Доктрина президента «о мерах по предотвращению войны», по мнению Томсена, была простым камуфляжем, призванным замаскировать развязывание экономической войны, перевооружение армии и проникновение в Латинскую Америку. Рузвельт, конечно, был реалистом и хорошо понимал, какие серьезные проблемы возникнут в случае начала войны. Но он пришел к убеждению, что победа Германии приведет к «позору и унижению Америки», поэтому стремился не к сохранению мира, а к схватке между тоталитаризмом и демократией. В этой схватке европейские демократические страны, по его мнению, должны были стать первой линией американской обороны. Основой новой мировой роли США стало увеличение добычи полезных ископаемых и расширение производства, проведение военных маневров, возобновление усилий, направленных на отмену законов о нейтралитете, и разработка плана экономической, а не военной поддержки союзников. Все эти меры активно пропагандировались в США. Генеральный консул в Сан-Франциско Видеман подтвердил этот аспект внешней политики Рузвельта, сообщив в Берлин высказывание влиятельного журналиста Карла фон Виганда: «Рузвельт – самый опасный враг Гитлера. Он борется за победу демократии с таким же фанатичным идеализмом, с каким фюрер борется за победу национал-социализма. Британия и Франция больше уже не тащат за собой Америку. Теперь Америка толкает их в бой».
Новое представление Рузвельта о роли Америки в мире отразилось в обращениях президента США к диктаторам Европы, которые он сделал до войны. Томсен телеграфировал, что апрельское послание 1939 года, в котором Рузвельт предлагал Германии дать обещание не нападать на определенные страны, получило огромную популярность среди всех слоев американского общества. Это был, по мнению Томсена, еще один шаг на пути к «ослаблению и изоляции тоталитарных государств», цели, которую поставил перед собой Рузвельт. Обращение должно было также заставить Гитлера и Муссолини раскрыть свои карты, после чего он сделался бы в глазах своего народа и народов всех стран борцом за мир. Дикхоф в Берлине высказал свою точку зрения по этому вопросу.

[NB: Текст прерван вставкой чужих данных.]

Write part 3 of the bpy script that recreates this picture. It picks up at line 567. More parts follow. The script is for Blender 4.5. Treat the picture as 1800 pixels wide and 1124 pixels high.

Он предупредил Вайцзеккера, что Рузвельт может последовать примеру Вильсона, то есть сначала отказаться от своих прав, а потом ввести в ту или иную страну экспедиционный корпус.
Резкий, полный презрения ответ Гитлера на обращение американского президента вызвал, как сообщали американские газеты, «пессимистическую реакцию и только усилил ненависть к немцам». В народе росло убеждение, что войны избежать не удастся. Последние обращения Рузвельта в августе 1939 года, направленные на спасение мира, в самих США были признаны поверхностными, а Томсен назвал их отчаянными попытками изолировать Германию. В немецких газетах употреблялись еще более крепкие выражения [43] .
43
Муссолини, любивший насмехаться над физическим недостатком Рузвельта, заявил, что эти обращения являются «результатом его полиомиелита».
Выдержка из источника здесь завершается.